Work required:
Include the line containing "from mathutils import Matrix, Vector" and all lines before it, repeated exactly from the listing below, without pictures.

Information supplied:
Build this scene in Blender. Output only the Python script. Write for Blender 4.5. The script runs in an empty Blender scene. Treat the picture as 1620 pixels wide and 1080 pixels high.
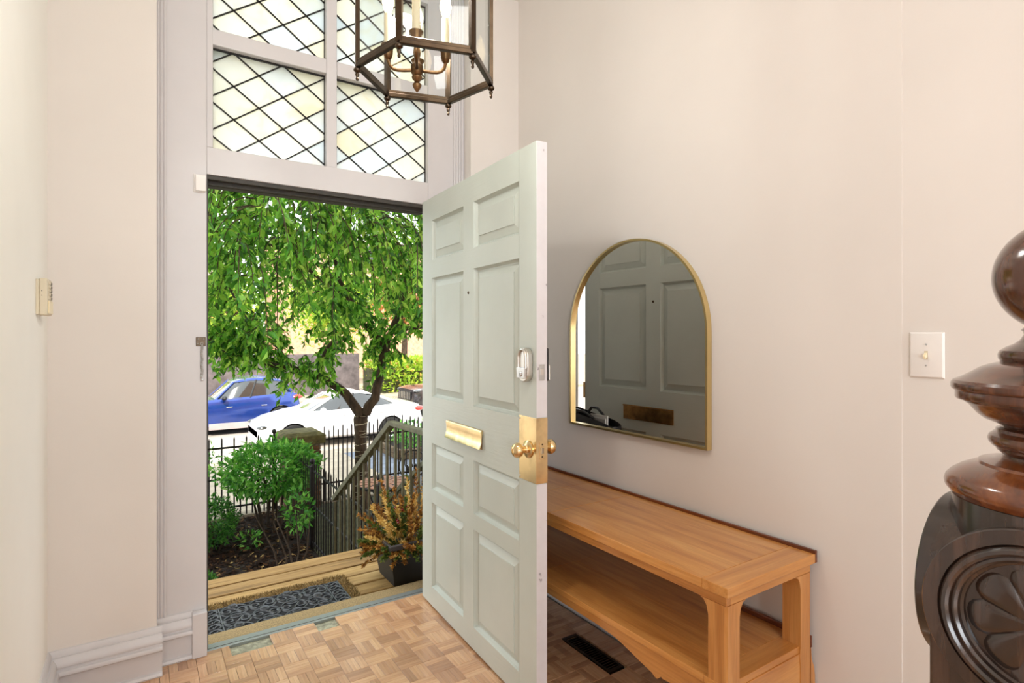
import bpy, bmesh, math, random
import numpy as np
from mathutils import Matrix, Vector

# ------------------------------------------------------------------ camera, sky, sun, exposure
S = bpy.context.scene
C = S.collection
S.view_settings.view_transform = 'Standard'
S.view_settings.look = 'None'
S.view_settings.gamma = 1.0
S.view_settings.use_curve_mapping = False
S.view_settings.exposure = 0.0
S.cycles.use_denoising = True
S.cycles.max_bounces = 10
S.cycles.diffuse_bounces = 5
S.cycles.glossy_bounces = 5
S.cycles.transparent_max_bounces = 16
S.cycles.sample_clamp_indirect = 8.0
S.cycles.caustics_reflective = False
S.cycles.caustics_refractive = False

cam_data = bpy.data.cameras.new('camera')
cam = bpy.data.objects.new('camera', cam_data); C.objects.link(cam)
cam.location = (0, 0, 1.405)
cam.rotation_euler = (math.radians(90), 0, math.radians(-33.5))
cam_data.sensor_width = 36.0
cam_data.lens = 894 / 1620 * 36.0
cam_data.shift_y = -8 / 1620
cam_data.clip_start = 0.02
cam_data.clip_end = 300
S.camera = cam

W = bpy.data.worlds.new('sky'); S.world = W; W.use_nodes = True
wn = W.node_tree
bg = wn.nodes['Background']
bg.inputs['Color'].default_value = (0.93, 0.97, 1.0, 1)
bg.inputs['Strength'].default_value = 3.0

sun_d = bpy.data.lights.new('sun', 'SUN'); sun_d.energy = 6.5; sun_d.angle = 0.009
sun_d.color = (1.0, 0.93, 0.82)
sun = bpy.data.objects.new('sun', sun_d); C.objects.link(sun)
sun.location = (-6, -6, 14)
sun.rotation_euler = Vector((0.30, 0.62, -0.72)).to_track_quat('-Z', 'Y').to_euler()

def area(name, loc, aim, sx, sy, watts, col):
    d = bpy.data.lights.new(name, 'AREA'); d.shape = 'RECTANGLE'; d.size = sx; d.size_y = sy
    d.energy = watts; d.color = col
    o = bpy.data.objects.new(name, d); C.objects.link(o); o.location = loc
    o.rotation_euler = (Vector(aim) - Vector(loc)).to_track_quat('-Z', 'Y').to_euler()
    return o
# fill lights added behind the viewer, at made-up windows and ceiling lamp
area('window_daylight', (0.85, -3.88, 1.75), (0.85, 0, 1.6), 1.2, 2.0, 55, (0.90, 0.95, 1.0))
area('window_daylight', (-1.75, -3.88, 1.75), (-1.3, 0, 1.6), 1.2, 2.0, 88, (0.90, 0.95, 1.0))
area('ceiling_lamp_light', (0.7, -0.9, 3.30), (0.7, -0.9, 0), 0.5, 0.5, 14, (1.0, 0.98, 0.96))

PI = math.pi
R = math.radians
rng = random.Random(7)
nr = np.random.default_rng(11)

# ------------------------------------------------------------------ materials
def lin(c):
    return tuple(((x/255)/12.92 if x/255 <= 0.04045 else ((x/255+0.055)/1.055)**2.4) for x in c) + (1,)

def base_mat(name):
    m = bpy.data.materials.new(name); m.use_nodes = True
    nt = m.node_tree
    return m, nt, nt.nodes['Principled BSDF']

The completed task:
Build this scene in Blender. Output only the Python script. Write for Blender 4.5. The script runs in an empty Blender scene. Treat the picture as 1620 pixels wide and 1080 pixels high.
import bpy, bmesh, math, random
import numpy as np
from mathutils import Matrix, Vector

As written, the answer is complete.